Friday, June 12, 2009

Perimeter Security Lately

Back in the day, firewalls were all the rage. The bad stuff was outside, the good stuff was inside, and the firewall was the line between them. I haven't heard anyone seriously advocating the 'crunchy shell, chewy center' model for many years, and there is more than one long-standing list of anti-firewall arguments, plus recurring questions about where, exactly, the perimeter is anyway. Yet most corporations still use them, in one form or another. Why?

For one thing, a filter (a module or device that only some things go through, but others don't) is a very basic security technology. Just as there are a limited number of elements in the periodic table, there
are a very limited number of basic security technologies, so even when people are building "new" security technology, the most basic pieces to pick from are limited, and you'll see a lot of repeats. Since firewall is a pretty well-known word that covers several members of this family, any filtering technology that works on traffic of some sort (whether it be a packet filter or a web application firewall) will tend to be called a firewall, even though firewalls now frequently work much higher up the stack than they did in the 80s.

So the real question is, what good is a filter installed on a perimeter? Most people will say it's for defense in depth, i.e. "We know it's not perfect, but we're hoping each layer will catch some different things and minimize the bad stuff that gets all the way through." It's the stock answer, and I wouldn't argue against the concept, but I think it misses a key point:

In a network, filters (including firewalls) break what can be enormously complex into smaller, more manageable pieces. It's like providing an API and using it to write modular code. The goal is to minimize the cases in which tweaking something over here wiggles something unexpected way over there. Sounds good for maintainability, but what does reducing action-at-a-distance have to do with security? Here we go back to design flaws. If the designer wasn't expecting anything else to be using or modifying some resource, but something else can, there could well be an exploitable design flaw. A well-configured filter in a good location can reduce the possibility of interaction, and therefore the chance the design flaw will be exploitable. Plus, partitioning any system means you can partition security analysis: each portion, the partitions, and any possible interactions between them. Without the partitions, it's all interactions, which are the least-well-understood security analysis subject I can think of.


These days, you have more perimeters than you think, and the things you are dividing aren't necessarily more adversarial to each other than they are internally. But at least if you divide them, you have smaller chunks to worry about.

-- Brenda

2 comments:

mtgarden said...

In favor of defense in depth: A host based FW can be bypassed (e.g. Sinowall). Even if the exceedingly useful host-based system is compromised, the network based FW will (hopefully) stop the trojan. IN theory.

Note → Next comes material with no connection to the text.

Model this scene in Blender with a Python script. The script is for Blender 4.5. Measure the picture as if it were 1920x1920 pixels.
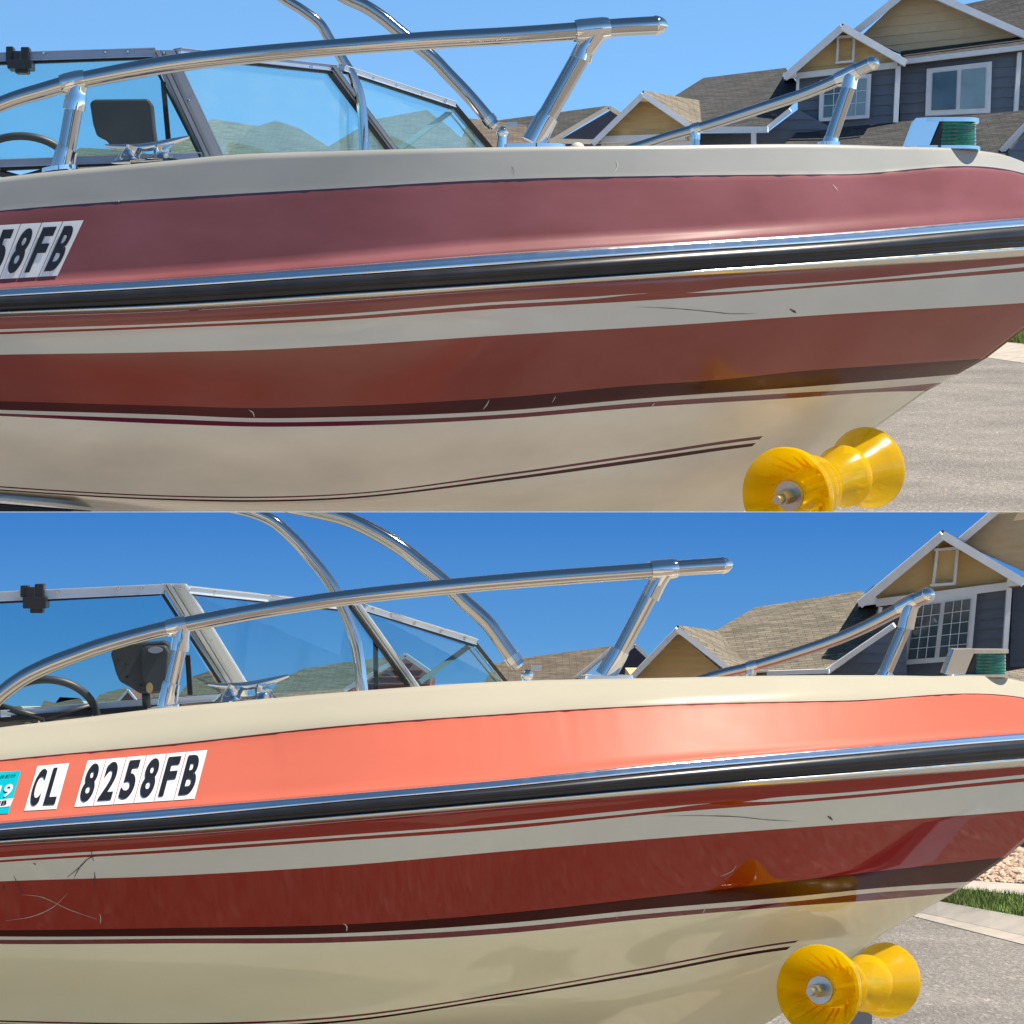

In our instance it was the combination of the FW and the authenticated proxy that stopped it. But the point is still valid.

Brenda Larcom said...

To clarify, I think firewalls are a fine thing to use for defense in depth, which is a good, solid security practice, and I'm glad it worked in practice in mtgarden's example.

My intended point is that filters also act as partitions. Partitions can reduce complexity; reduced complexity gives you a better chance at successful security.

I expect this use of filters, including firewalls, to become more prevalent and important over time, as relationships on the network reflect more and more of the relationships between the parties using the network. Or possibly, as we acknowledge that network relationships already reflect real-world relationships, which are usually significantly more complex than adversary and target.